Citing the abuse of horses around the world, she said, “I want to do as much as I can to help our equines.”

And that led to development of thebluejeanhorseprojectdotcom.wordpress.com

Shya notes, “I think using denim to create these sculptures is not only a unique medium, but also a way that everyone–equestrians or not– can feel connected to this project. Nearly everyone wears jeans, whether they are a pair of NYC designer jeans or a farmer’s old Levi’s. Everyone can feel a connection to this project, which will ultimately help more horses.”

A blue jean jumper. (Photo courtesy Shya Beth)

Blue jeans to be used in the project may be dropped off at Beval’s Saddlery in Gladstone, Horsemen’s Outlet in Lebanon and Tractor Supply in Blairstown. They can have rips and tears, but shouldn’t be too ratty, she cautioned.

Shya is creating several films about the sculptures that include the history of the sport and/or breed they represent interviews with the people who sign them.

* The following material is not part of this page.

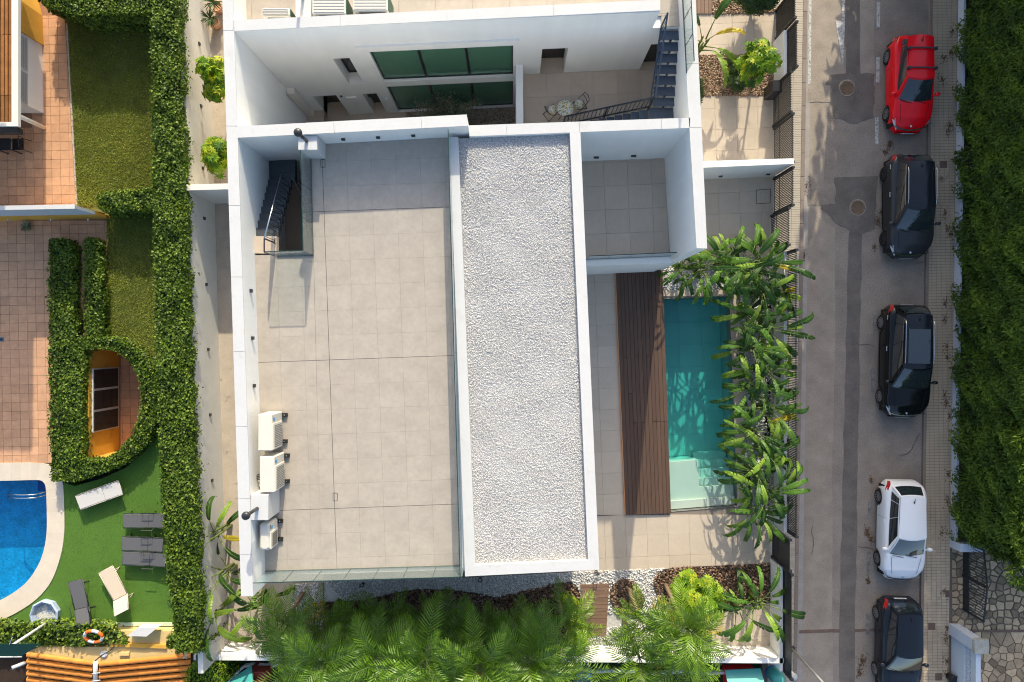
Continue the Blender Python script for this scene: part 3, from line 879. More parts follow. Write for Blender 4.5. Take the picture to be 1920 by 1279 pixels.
# stairwell shaft lining and lower flight
wall([(li(4.5) - .2, MWy(-8) + .1), (SX0[0] + .05, MWy(-6.6)), (SX1[0] + .05, SX1[1]), (li(2.8), SFL[1] - .1)], .0, 3.2, m_porc3, "stairwell_floor")
st = MB()
for i in range(8):
    z = 6.22 - i * .183; yb = 3.50 + i * .272
    st = MB().prism([(li(yb) + .0, yb - .03), (-7.80, yb - .03), (-7.80, yb + .275), (li(yb), yb + .275)], z - .16, z)
    st.build("tread", m_stair2, villa)
MB().prism([(li(3.2), 2.9), (-7.80, 2.9), (-7.80, 3.47), (li(3.4), 3.47)], 6.15, RZF - .002).build("tread", m_porc3, villa)
MB().prism([(li(5.6), 5.68), (-7.70, 5.68), (-7.70, MWy(-7.7) - .002), (li(6.4), MWy(-8.3) - .002)], 4.55, 4.76).build("landing", m_stair2, villa)
for i in range(8):
    z = 4.58 - i * .175; yb = 5.75 - i * .26
    MB().prism([(-7.64, yb), (-6.75, yb), (-6.75, yb + .28), (-7.64, yb + .28)], z - .05, z).build("tread", m_steel_d, villa)
# stair handrails
m = MB()
h0, h1 = Vector((-7.88, 5.66, 5.72)), Vector((-7.84, 3.24, 7.40))
m.tube([h0, h1], .025, 6)
m.build("handrail", m_chrome, villa)
m = MB()
for k in range(15):
    p = h0.lerp(h1, (k + .5) / 15); m.bar(p, p - Vector((0, 0, .9)), .014, .014)
m.bar(h1, h1 - Vector((0, 0, 1.0)), .04, .04); m.bar(h1 + Vector((0, -.42, 0)), h1 + Vector((0, -.42, -1.0)), .04, .04)
m.bar(h1, h1 + Vector((0, -.42, 0)), .035, .035); m.bar(h1 - Vector((0, 0, .9)), h0 - Vector((0, 0, .9)), .03, .03)
m.bar(h0 + Vector((.35, .0, .0)), Vector((-6.9, 4.0, 4.6)), .035, .035); m.bar(h0, h0 + Vector((.35, 0, 0)), .035, .035)
for k in range(10):
    p = (h0 + Vector((.35, 0, 0))).lerp(Vector((-6.9, 4.0, 4.6)), (k + .5) / 10); m.bar(p, p - Vector((0, 0, .9)), .014, .014)
m.build("railing", m_steel_d, villa)

def balustrade(a, b, z0, z1, n, th=.022, parent=villa, start_post=False):
    a = Vector((a[0], a[1])); b = Vector((b[0], b[1])); t = (b - a).normalized(); nrm = Vector((-t.y, t.x)) * th / 2
    L = (b - a).length; g = .008 / L
    fr = MB()
    fr.prism([tuple(a - nrm * 1.3), tuple(b - nrm * 1.3), tuple(b + nrm * 1.3), tuple(a + nrm * 1.3)], z0, z0 + .045)
    root = fr.build("glass_balustrade", m_glass_top, parent)
    for k in range(n):
        p = a + (b - a) * (k / n + g); q = a + (b - a) * ((k + 1) / n - g)
        MB().prism([tuple(p - nrm), tuple(q - nrm), tuple(q + nrm), tuple(p + nrm)], z0 + .045, z1).build("pane", m_glass, root)
        e = MB().prism([tuple(p - nrm * 1.25), tuple(q - nrm * 1.25), tuple(q + nrm * 1.25), tuple(p + nrm * 1.25)], z1 + .001, z1 + .014)
        if k: e.prism([tuple(p - t * .014 - nrm * 1.1), tuple(p - t * .002 - nrm * 1.1), tuple(p - t * .002 + nrm * 1.1), tuple(p - t * .014 + nrm * 1.1)], z0 + .05, z1 + .001)
        e.build("edge", m_glass_e, root)
    return root
balustrade((SX0[0], SX0[1] + .0), SX1, RZF, VZ, 3)
balustrade(W(518.7, 480.8, RZF), (SX1[0] - .015, SX1[1]), RZF, VZ, 1)
balustrade(W(846, 262, RZF), W(867.5, 1061, RZF), RZF, VZ, 10)
balustrade((li(GS0[1]) + .01, GS0[1]), W(871.5, 1060.7, RZF), RZF, VZ, 7)
# wall lights
def lamp_box(x, y, z, dx, dy, dz, nm="wall_light"):
    MB().box(x - dx, x + dx, y - dy, y + dy, z - dz, z + dz).build(nm, m_steel_d, villa)
for py in (546, 634.5, 724):
    y = W(0, py, 6.9)[1]; lamp_box(li(y) + .035, y, 6.9, .034, .055, .06)
for px in (643.8, 709, 775):
    x = W(px, 0, 6.85)[0]; lamp_box(x, MWy(x) - .03, 6.86, .06, .028, .055)
lowy = lambda x: D0[1] + (D1[1] - D0[1]) * (x - D0[0]) / (D1[0] - D0[0])
for px in (1118, 1188):
    x = W(px, 0, 3.75)[0]; lamp_box(x, lowy(x) - .03, 3.75, .09, .028, .05)
lamp_box(ri(8.6) - .03, 8.95, 4.8, .028, .05, .13)
# flues on white chimneys
def flue(x0, x1, y0, y1, zt, px, py, hz):
    ch = MB().bbox(x0, x1, y0, y1, RZF - .01, zt, .015).build("chimney", m_white_cap, villa)
    c = Vector((px, py, zt))
    MB().lathe([(.055, 0), (.055, hz - .14)], c, 12).build("flue_pipe", m_steel_d, ch)
    MB().lathe([(.06, hz - .16), (.11, hz - .12), (.13, hz - .05), (.125, hz), (.08, hz + .04), (.01, hz + .05)], c, 14).build("cowl", m_steel_d, ch)
flue(W(558.7, 0, 7.4)[0], W(594.5, 0, 7.4)[0], W(0, 282, 7.4)[1], MWy(-6.5) - .004, 7.4, W(575, 0, 7.4)[0], W(0, 265, 7.4)[1], .92)
flue(li(-5.2) + .003, W(502.5, 0, 7.48)[0], W(0, 976.5, 7.48)[1], W(0, 928, 7.48)[1], 7.47, W(482, 0, 7.48)[0], W(0, 954, 7.48)[1], .95)

# gravel roof
gTL, gTR, gBR, gBL = W(843, 257, PZ), W(1088.3, 249, PZ), W(1123.7, 1068.8, PZ), W(872, 1081.5, PZ)
iTL, iTR, iBR, iBL = W(859, 257, PZ), W(1068.3, 249.8, PZ), W(1102.8, 1051, PZ), W(891.6, 1060.4, PZ)
gTL = (gTL[0], lowy(gTL[0]) - .002); gTR = (gTR[0], lowy(gTR[0]) - .002); iTL = (iTL[0], lowy(iTL[0]) - .002); iTR = (iTR[0], lowy(iTR[0]) - .002)
wall([gTL, gTR, gBR, gBL], 0, 6.62, name="gravel_roof_body")
for a, b, c, d in ((gTL, iTL, iBL, gBL), (iTR, gTR, gBR, iBR), (gBL, iBL, iBR, gBR)):
    MB().prism([a, b, c, d], 6.62, PZ).build("parapet", m_white_cap, villa)
MB().prism([iTL, iTR, iBR, iBL], 6.622, 6.66).build("gravel_bed", m_grav_b, villa)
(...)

Her current efforts involve horsehead wreaths made out of cedar and other evergreens she collects with her Halflinger on her Lafayette farm. Sale of the horse wreaths will benefit her Blue Jean project; she also makes Doberman wreaths, with proceeds going to a Doberman rescue. For information about the wreaths, go to mistybrookmeadows@gmail.com. Misty Brook Meadows is also on facebook. They aren’t just for Christmas—they’re nice decorations throughout the winter.

Shya Beth’s horsehead wreaths. (Photo by Nancy Jaffer)

Every Tuesday and Friday, Shya blogs at www.theflyingshetlands.wordpress.com, which is a showcase for equine art.

Artist Sue Ziegler (www.suezieglerart.com), who has painted champion race horse California Chrome and whose work is displayed at galleries in Versailles, Ky., and Saratoga Springs, N.Y., started following “The Flying Shetlands” more than a year ago.  She’s a fan of Shya.

“I was very impressed with the famous guests she interviewed on Equine Art Hour, and enjoyed learning more about the artists that were new to me.  What she has accomplished is especially impressive knowing how young she is.  After reading her Equine Art Hour interview about the Equus Film Festival, I entered their art contest and one of my works was chosen as a tour stop image for the festival.”

Shya said she was inspired by Sue, since she came to art late and has made quite a mark with her horse portraits.

Sue, in turn, commented on Shya’s energy and ingenuity, noting that participation in an art group to which she belonged had been low until Shya became the administrator.

“She changed the name to “Art of the Horse,” which was brilliant, and gave each day a theme, allowing artists to share their work, works in progress, successes, things they are grateful for.  She has single-handedly turned the group into a community that supports each other in a very short period of time.

“I’ve never seen anything like it.  She takes time to comment on everyone’s posts.  She started a monthly banner contest that had over 100 works of art posted in the first week.

“When she asked me to be on the Equine Art Hour, I had to admit that I wasn’t on Twitter yet.  She helped me with that, bringing me out of the dinosaur age, and when there was a free marketing seminar on line, she sent me the links to help me even more,” Sue added.

She called Shya, “A wonderful and creative artist in her own right. She’s an absolute angel and has done so much to enrich other artists’ lives. I am definitely one of them.”